99788-2-2-2Mezz’ora prima dell’episodio che aveva visto l’intervento delle volanti, fermo al semaforo all’incrocio tra viale Rossini e via Merine, aveva visto arrivare a piedi, di fronte al lui, una persona vestita con una felpa e il capo coperto dal cappuccio e da un cappellino la quale, giunta a pochi metri, aveva estratto qualcosa dalla tasca. Gli era sembrato un coltello. Spaventato dall’arma e dall’atteggiamento, era fuggito passando con il rosso. Dall’individuazione fotografica si era così arrivati ancora una volta ad Antonelli.

Visti tutti i casi, le prove e le dichiarazioni raccolte, il pm Roberta Licci aveva richiesto la custodia in carcere. Ma prima ancora che fosse eseguita, gli agenti l’avevano fermato in flagranza. Il 14 settembre, e quella volta armato di fucile a canne mozze, Antonelli si era piazzato presso la Total Erg di via Merine, riuscendo a portare via borsa e auto, una Y10, a una malcapitata, ferita pure con un colpo inferto con il calcio dell’arma. Questo, secondo le ricostruzioni degli inquirenti. Antonelli, nel processo, ha spiegato di non aver avuto intenzione di ferirla, di essersi divincolato di fronte a una reazione della vittima, lesta ad agguantare il fucile, tanto che era anche partito un colpo. Dieci giorni la prognosi per abrasione al gomito sinistro e una contusione alle labbra.  

Soccorsa da alcuni passanti, la donna aveva avvisato il 113 e, grazie alle descrizioni fornite, gli agenti erano riusciti a individuare la via di fuga.
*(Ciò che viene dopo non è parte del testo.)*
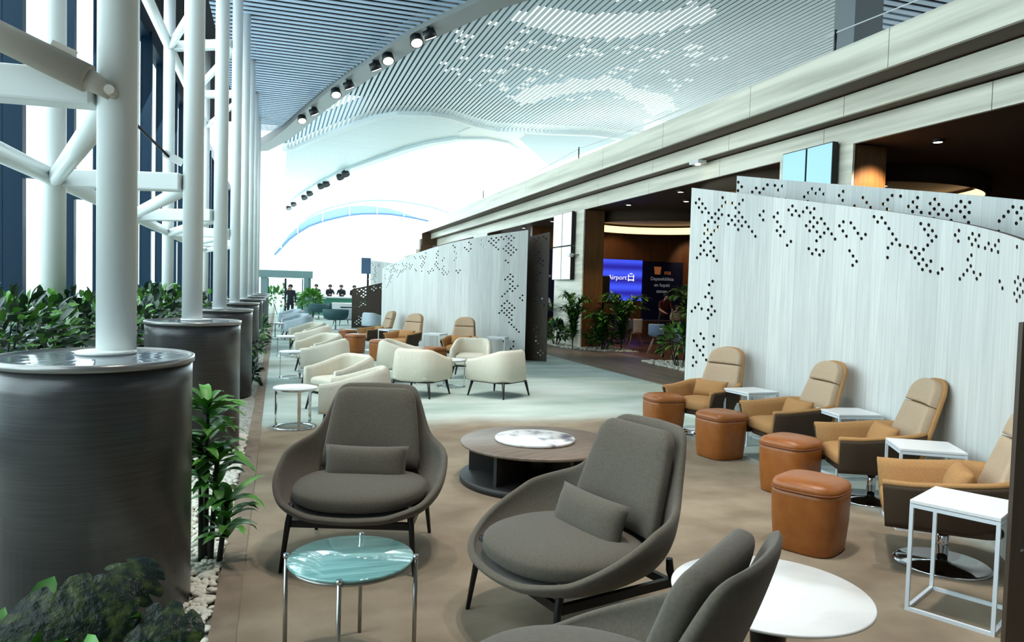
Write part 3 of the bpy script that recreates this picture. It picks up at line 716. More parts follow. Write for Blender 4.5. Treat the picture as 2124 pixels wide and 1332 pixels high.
# ------------------------------------------------------------------ taupe lounge chairs
def rimh(phi):      # rim height of the bucket, phi = 0 at the front, 180 at the back
    return interp([(0, .345), (25, .352), (50, .395), (75, .49), (100, .585), (118, .62), (130, .65), (136, .685), (140, .75), (143, .83), (146, .90), (149, .945), (154, .965), (180, .97)], phi)
def make_lounge():
    t = thing('lounge_chair', '', 'armchair')
    n, k = 104, 14; vs = []; fs = []
    for i in range(n):
        th = 2*PI*i/n; c, s_ = math.sin(th), math.cos(th)      # th = 0 faces the front
        phi = abs((math.degrees(th)+180) % 360-180)
        a = .475; bfr = .45 if s_ > 0 else .40
        ex = 2.35; q = (abs(c)**ex+abs(s_)**ex)**(-1/ex); X, Y = a*q*c, bfr*q*s_
        rh = rimh(phi)
        for j in range(k+1):
            f = j/k; r = .42+.58*math.sin(f*PI/2)**.9 if j else .0
            r = 0.0 if j == 0 else r
            z = .315+(rh-.315)*(f**1.9)
            ln = max(0, z-.6); tp = 1-.03*sst(z, .62, .95)
            vs.append((X*r*tp, Y*r-ln*.27*sst(phi, 95, 150), z))
    for i in range(n):
        for j in range(k):
            fs.append((i*(k+1)+j, ((i+1) % n)*(k+1)+j, ((i+1) % n)*(k+1)+j+1, i*(k+1)+j+1))
    o = MB().add(vs, fs, 0, True).build('bucket_shell', M_taupe, t, solid=.036, sub=1, soff=-1)
    def leanb(off):
        def xf(x, y, z):      # x across, y = height along the back, z = thickness
            zz = .36+y*.955; yy = -.235-y*.30-off+z+.35*x*x
            return (x, yy, zz+z*.28)
        return xf
    def outl(w0, w1, h, r, y0=0.):
        o = []
        for (cx, cy, t0) in ((w1-r, h-r, 0), (-w1+r, h-r, 90)):
            for i in range(8): a = rad(t0+90*i/7); o.append((cx+r*math.cos(a), cy+r*math.sin(a)))
        for i in range(1, 6): f = i/6; o.append((-(w1+(w0-w1)*f**.8), (h-r)*(1-f)+y0*f))
        for i in range(9): f = i/8; o.append((-w0+2*w0*f, y0))
        for i in range(5, 0, -1): f = i/6; o.append(((w1+(w0-w1)*f**.8), (h-r)*(1-f)+y0*f))
        return o
    MB().pad(outl(.315, .262, .60, .085, .09), .03, .085, dome=.012, xf=leanb(.03)).build('back_cushion', M_taupe, t)
    # seat cushion: rounded front, flatter back
    so = []
    for i in range(44):
        a = 2*PI*i/44; c, s_ = math.cos(a), math.sin(a); ex = 3.0 if s_ < 0 else 2.3
        q = (abs(c)**ex+abs(s_)**ex)**(-1/ex); so.append((.395*q*c*(1-.1*(s_ < 0)*abs(s_)), (.43 if s_ > 0 else .27)*q*s_))
    MB().pad(so, .395, .11, dome=.02).build('seat_cushion', M_taupe, t)
    def xl(x, y, z): return (x, -.09-y*.33+z*.94, .505+y*.94+z*.3)
    p = MB().pillow(.52, .245, .14, xf=xl).build('lumbar_pillow', M_taupe, t)
    # black frame and four blade legs
    f = MB().beam((-.335, .31, .262), (.335, .31, .262), .026, .04).beam((-.335, -.31, .262), (.335, -.31, .262), .026, .04)
    f.beam((-.335, -.31, .262), (-.335, .31, .262), .026, .04).beam((.335, -.31, .262), (.335, .31, .262), .026, .04)
    f.build('base_frame', M_black, t)
    for sx in (1, -1):
        for sy in (1, -1):
            MB().tube([(sx*.335, sy*.31, .375), (sx*.336, sy*.315, .32), (sx*.345, sy*.33, .27), (sx*.372, sy*.365, 0)], [.016, .019, .017, .011], 10).build('leg', M_black, t)
    return t
lounge = Maker(make_lounge)
LG = 'taupe lounge chairs in the foreground'
lounge((.50, 4.38, 0), face(-.31, -.95), 'taupe lounge chair facing the camera behind the aqua glass table', LG)
lounge((1.37, 3.175, 0), face(-.97, -.24), 'taupe lounge chair turned left in front of the round walnut table', LG)
lc = lounge((.87, 1.91, 0), face(-.62, .785), 'taupe lounge chair cut off by the bottom edge, seen from behind its arm', LG)

for ch in list(lc.children):
    if ch.name.startswith('lumbar_pillow'): bpy.data.objects.remove(ch)

# ------------------------------------------------------------------ cream tub chairs
def make_tub(fabric=None, leg=True):
    def fn():
        t = thing('tub_chair', '', 'armchair')
        path = [(.365, .36), (.368, .25), (.37, .12), (.37, 0)]
        for i in range(9): a = rad(-90*i/8); path.append((.13+.24*math.cos(a), -.12+.24*math.sin(a)))
        path += [(0, -.362)]; path = path+[(-x, y) for x, y in reversed(path[:-1])]
        loops = []
        for i, (x, y) in enumerate(path):
            a = Vector(path[max(0, i-1)]); c = Vector(path[min(len(path)-1, i+1)]); d = (c-a).normalized(); nrm = Vector((-d.y, d.x))
            if nrm.dot(Vector((x, y))) > 0: nrm = -nrm
            bk = sst(.38-y, .0, .72); h = .555+.155*bk; lean = .05*bk; P = Vector((x, y)); out = []
            for d_, z in ((.025, .235), (.0, .27), (.0, .40), (lean*.5+.004, h-.05), (lean+.012, h-.014), (lean+.035, h), (lean+.06, h-.012), (lean+.075, h-.05), (.085, .40), (.10, .30), (.10, .235)):
                q = P+nrm*d_; out.append((q.x, q.y, z))
            loops.append(out)
        MB().rings(loops, smooth=True).build('tub_body', fabric or M_cream, t)
        MB().pad(rrect(.30, .345, .1), .285, .1).build('seat_base', fabric or M_cream, t)
        MB().pad([(x, y+.03) for x, y in rrect(.268, .315, .07)], .375, .11, dome=.02).build('seat_cushion', fabric or M_cream, t)
        MB().prism(rrect(.335, .335, .14), .222, .24).build('base_frame', M_darkleg, t)
        for sx in (1, -1):
            for sy in (1, -1):
                MB().tube([(sx*.29, sy*.29, .23), (sx*.335, sy*.335, 0)], [.024, .012], 8).build('leg', M_darkleg, t)
        return t
    return fn
tub = Maker(make_tub())
TG = 'cream tub chairs along the window side'
tub((.86, 8.12, 0), face(-.95, .25), 'cream tub chair directly behind the camera-facing taupe chair, seen from its outer side', TG)
tub((.82, 9.55, 0), face(-.85, -.5), 'cream tub chair with its inside showing, nearest one left of the taupe chair top', TG)
tub((.80, 12.45, 0), face(-.95, .25), 'cream tub chair in the second pair by the window, outer side showing', TG)
tub((.78, 13.9, 0), face(-.85, -.5), 'cream tub chair in the second pair by the window, inside showing', TG)
tub((.80, 16.7, 0), face(-.95, .25), 'tub chair in the third pair by the window, outer side and low arm showing', TG)
tub((.75, 18.2, 0), face(-.85, -.5), 'tub chair in the third pair by the window, inside showing over the other', TG)
tubb = Maker(make_tub(M_bluef))
tubb((.62, 22.0, 0), face(-.95, .3), 'bluish tub chair in the fourth pair, nearest of the overlapping far row', TG)
tubb((.6, 23.6, 0), face(-.85, -.5), 'bluish tub chair second in the overlapping far row by the window', TG)
tubb((.55, 26.4, 0), face(-.95, .3), 'bluish tub chair third in the overlapping far row by the window', TG)
tubb((.5, 28.0, 0), face(-.85, -.5), 'farthest bluish tub chair of the overlapping row below the suited person', TG)
CG = 'cream tub chairs around the small round table in mid hall'
tub((2.05, 10.72, 0), face(.62, .78), 'cream tub chair of the middle group turned away, left front', CG)
tub((3.23, 10.52, 0), face(-.6, .8), 'cream tub chair of the middle group turned away, right front', CG)
tub((3.38, 12.75, 0), face(-.35, -.94), 'cream tub chair of the middle group facing the camera', CG)
tub((2.0, 12.4, 0), face(.85, -.3), 'cream tub chair of the middle group half hidden behind the left front one', CG)
tubb((3.2, 25.6, 0), face(.85, .5), 'pale blue-grey tub chair in front of the low brown panel')
tubb((2.6, 30.5, 0), face(-.3, .9), 'pale blue tub chair just left of the low brown panel')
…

Antonelli, per non farsi catturare, aveva anche esploso un colpo di fucile verso i poliziotti, prima di perderlo o forse sbarazzarsene volutamente. Alla fine, era stato rintracciato e arrestato.

Come detto, Antonelli è anche recidivo. Nel 2012, infatti, si era già reso responsabile di un caso molto simile, conclusosi, cioè, con la cattura, dopo aver sparato colpi d’arma da fuoco contro la polizia. In ogni circostanza, durante gli interrogatori di garanzia, ha sempre spiegato, nel passato come nel presente, di ricordare poco o niente e di aver agito sempre sotto l’influenza di sostanze stupefacenti. Un vero e proprio demone che gli ha cambiato la vita in modo radicale, tanto che non ha più un’occupazione da almeno quattro anni.